Contudo, o mais interessante é vermos como os autores aproveitam o silêncio dos kuvale para os desvendar perante os leitores e contarem a sua palavra de forma indirecta, tendo o discurso literário colmatado uma falha nos discursos histórico, político e até etnográfico. É neste sentido que estes textos desempenham o papel deixado por essa brecha da memória, pois sendo parte de Angola ainda não foram apresentados como tal. Os autores, usando cada um deles uma perspectiva diferenciada, constroem um simbolismo em torno dos kuvale com pontos convergentes, como o reconhecimento de que são pastores, de que teriam um modo de vida próprio e uma relação com o meio envolvente muito forte, e com pontos divergentes, consoante os objectivos de cada um. Para Augusto Bastos o outro (mucubale) deveria ser atraído até nós, para Pepetela o outro (cuvale) era agora, na independência, parte do nós, para Ruy Duarte de Carvalho o outro tinha afinal estado sempre em nós e na nossa relação com o território, mesmo que não o soubéssemos.

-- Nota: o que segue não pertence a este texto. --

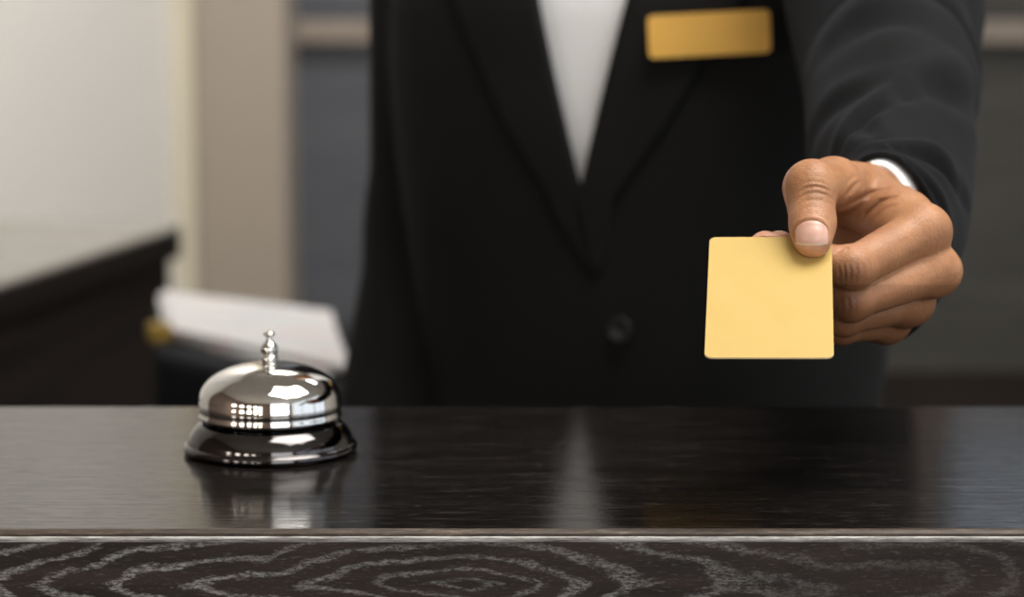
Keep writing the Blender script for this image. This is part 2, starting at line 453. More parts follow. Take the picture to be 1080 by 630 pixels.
# left wall: runs beside the lobby, then the white wall behind the rear desk, its cream return and the tan pier
structure('wall_left', box_bm(XL - .1, XL, YF, 3.2, 0, ZC), M['plaster_brown'])
a0 = np.array([-0.768, 3.84]); dr = np.array([0.2215, 0.975]); dr /= np.linalg.norm(dr); nr = np.array([-dr[1], dr[0]])
s0, s1 = -1.2, 0.755
pA, pB = a0 + dr * s0, a0 + dr * s1
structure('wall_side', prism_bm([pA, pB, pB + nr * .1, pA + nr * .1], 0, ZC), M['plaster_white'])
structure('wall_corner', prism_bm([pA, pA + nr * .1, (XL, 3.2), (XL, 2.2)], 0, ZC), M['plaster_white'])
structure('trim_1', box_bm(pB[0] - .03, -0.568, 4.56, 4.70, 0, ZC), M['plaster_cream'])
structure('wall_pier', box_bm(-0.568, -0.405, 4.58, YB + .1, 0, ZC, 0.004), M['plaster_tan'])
structure('wall_panel', box_bm(-0.405, -0.30, YB - .02, YB + .1, 0, ZC), M['panel_blue'])
structure('wall_panel_rear', box_bm(-0.30, 0.35, YB - .02, YB, 0, ZC), M['panel_blue'])
structure('trim_2', box_bm(-0.405, XR, YB - .045, YB - .021, 1.150, 1.192, 0.004), M['trim_beige'])

# unseen ceiling lights, added as glowing fixtures for two of the overhead lamps
def added_ceiling_panel(x, y, sx, sy, lab, grp='added ceiling lights'):
    t = thing('added_ceiling_panel', lab, 'ceiling light', (x, y, ZC), grp)
    fr = bmesh.new()
    for a in ((x - sx / 2 - .03, x - sx / 2, y - sy / 2 - .03, y + sy / 2 + .03), (x + sx / 2, x + sx / 2 + .03, y - sy / 2 - .03, y + sy / 2 + .03),
              (x - sx / 2, x + sx / 2, y - sy / 2 - .03, y - sy / 2), (x - sx / 2, x + sx / 2, y + sy / 2, y + sy / 2 + .03)):
        box_bm(*a, ZC - .03, ZC + .002, bm=fr)
    obj('frame', fr, M['frame_dark'], t)
    obj('diffuser', box_bm(x - sx / 2, x + sx / 2, y - sy / 2, y + sy / 2, ZC - .015, ZC + .001), M['added_panel'], t)
added_ceiling_panel(0.85, 0.9, 1.7, 1.3, 'large added ceiling light above the reception counter')
added_ceiling_panel(-0.15, 3.85, 0.5, 0.8, 'smaller added ceiling light by the white wall')
# row of unseen globe lamps, invented to mirror in the bell
for i in range(5):
    gx, gy, gz = -0.72 - i * 0.34, -2.15 + i * 0.50, 1.62
    t = thing('added_globe_lamp', 'round white globe lamp added in the lobby row to mirror in the bell', 'pendant lamp', (gx, gy, gz), 'globe lamps added for bell reflections')
    obj('cord', lathe_bm([(0, 0), (.004, 0), (.004, ZC - gz - .15), (.04, ZC - gz - .15), (.04, ZC - gz - .12), (0, ZC - gz - .12)], 16, gx, gy, gz + .12), M['frame_dark'], t, True)
    bb = bmesh.new(); bmesh.ops.create_uvsphere(bb, u_segments=24, v_segments=16, radius=0.14)
    bmesh.ops.translate(bb, vec=(gx, gy, gz), verts=bb.verts)
    obj('globe', bb, M['added_globe'], t, True)

# ------------------------------------------------------------------ reception counter
ZT = 1.10
YC0, YC1 = 1.066, 1.358
cnt = thing('reception_counter', 'dark ebonised wooden reception counter with pale worn front edge', 'counter', (0, 1.2, 0))
TH = 0.048
def slab_profile():
    # y,z profile of the slab with an eased front arris, extruded along x
    return None
obj('countertop', box_bm(-1.6, 1.8, YC0 + .004, YC1, ZT - TH, ZT, 0.0012, 2), M['wood_top'], cnt)
# front lipping: worn bare arris, pale filled line, cerused face
def strip(name, pts, m):
    bm = bmesh.new(); nx = 60; rows = []
    rnd = random.Random(5)
    for (y, z) in pts: rows.append([bm.verts.new((-1.6 + 3.4 * i / nx, y, z)) for i in range(nx + 1)])
    for A, B in zip(rows, rows[1:]):
        for i in range(nx): bm.faces.new((A[i], A[i + 1], B[i + 1], B[i]))
    return bm
bm = strip('x', [(YC0 + .0048, ZT - .003), (YC0 + .0048, ZT + .0002), (YC0 + .0030, ZT + .0002), (YC0 + .0014, ZT - .0002), (YC0 + .0005, ZT - .0010), (YC0 + .0000, ZT - .0022), (YC0 + .003, ZT - .0022)], None)
lip = tag(obj('edge_lipping', bm, M['worn'], cnt, True), 'worn tan edge strip along the front of the countertop')
bm = strip('x', [(YC0 + .003, ZT - .0022), (YC0 - .0001, ZT - .0022), (YC0 - .0004, ZT - .0028), (YC0 - .0005, ZT - .0046), (YC0 + .003, ZT - .0048)], None)
obj('edge_line', bm, M['pale_edge'], cnt, True)
ef = obj('edge_face', box_bm(-1.6, 1.8, YC0 - .0004, YC0 + .004, -TH + .0, -.0047), M['wood_edge'], cnt)
ef.location.z += ZT
obj('front_panel', box_bm(-1.58, 1.78, YC0 + .05, YC0 + .075, 0.0, ZT - TH), M['dark_wood'], cnt)
obj('end_panel', box_bm(-1.58, -1.55, YC0 + .075, YC1 - .02, 0, ZT - TH), M['dark_wood'], cnt)
obj('end_panel', box_bm(1.75, 1.78, YC0 + .075, YC1 - .02, 0, ZT - TH), M['dark_wood'], cnt)

# ------------------------------------------------------------------ bell
bp = on_plane(285.5, 476, ZT)
bx, by = bp[0], bp[1]
bell = thing('service_bell', 'polished chrome service bell with black base on the dark counter', 'bell', (bx, by, ZT))
mm = lambda L: [(r / 1000, z / 1000) for r, z in L]
base_prof = mm([(0, 1.2), (36, 1.2), (38, 0), (40.5, 0), (42.0, .8), (42.6, 2.2), (42.4, 3.6), (41.6, 4.6), (40.9, 5.0), (40.6, 5.6), (40.2, 7.2), (39.2, 9.4), (37.8, 11.6), (36.2, 13.4), (34.8, 14.6), (33.4, 15.2), (30, 15.4), (0, 15.4)])
obj('base', lathe_bm(cr([list(p) for p in base_prof], 130)[:, :2].tolist(), 128, bx, by, ZT), M['black_chrome'], bell, True)
obj('post', lathe_bm(mm([(0, 15.3), (6, 15.3), (6, 17), (3, 18), (3, 40), (0, 40)]), 32, bx, by, ZT), M['steel_dark'], bell, True)
obj('clapper', lathe_bm(mm([(8, 17.2), (26, 17.2), (26, 18.6), (8, 18.6), (8, 17.2)]), 48, bx, by, ZT), M['steel_dark'], bell, True)
# dome: rolled rim, upright band, shoulder, crown; inner skin gives it thickness
prof = [(33.6, 18.6), (33.9, 17.6), (34.6, 17.2), (35.2, 17.6), (35.3, 18.6), (35.0, 19.6), (34.75, 20.6), (34.75, 21.4), (35.0, 22.2), (35.0, 23.4), (34.9, 25.6)]
for k in range(0, 25):
    a = k / 24 * PI / 2
    prof.append((34.75 * math.cos(a) ** 0.92 if k < 24 else 0.0, 26.0 + 18.0 * math.sin(a) ** 0.95))
inner = [(33.4, 25.6)] + [(33.2 * math.cos(a) ** .95, 25.6 + 17.0 * math.sin(a) ** .96) for a in [i / 12 * PI / 2 for i in range(1, 12)]] + [(0, 42.7)]
outer = mm([(33.4, 22.0)] + prof)
obj('dome', lathe_bm(outer, 160, bx, by, ZT), M['chrome'], bell, True)
obj('dome_lining', lathe_bm(mm([(33.4, 22.0)] + inner), 96, bx, by, ZT), M['steel_dark'], bell, True)
pl = obj('plunger', lathe_bm(mm([(0, 42.5), (4.2, 43.0), (4.2, 47.2), (3.8, 47.7), (3.3, 48.0), (3.5, 48.5), (4.1, 49.4), (4.3, 50.8), (4.0, 52.2), (3.3, 53.4), (2.3, 54.4), (1.6, 55.4),
    (1.35, 56.6), (1.5, 57.3), (2.6, 57.9), (2.9, 58.6), (2.4, 59.3), (1.2, 59.8), (0, 59.9)]), 48, bx, by, ZT), M['chrome'], bell, True)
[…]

Deste modo, não será leviano dizer-se que estamos perante três construções simbólicas, condicionadas por três percursos diversos: Augusto Bastos inaugurando um proto nacionalismo, assente no reconhecimento da especificidade daquela sociedade, Pepetela buscando a construção de uma nacionalidade, Ruy Duarte Carvalho reflectindo essa construção nacional e demonstrando como ainda subsistiam antigos fantasmas que era necessário equacionar. Portanto, recorrendo a uma mesma etnia e a uma realidade etnográfica semelhante, foram construídos três olhares antropo-literários singulares que tiveram o mérito de funcionar como guardiães da história e da memória de um povo, quase apagado da historiografia oficial, tanto no período colonial como no pós-colonial.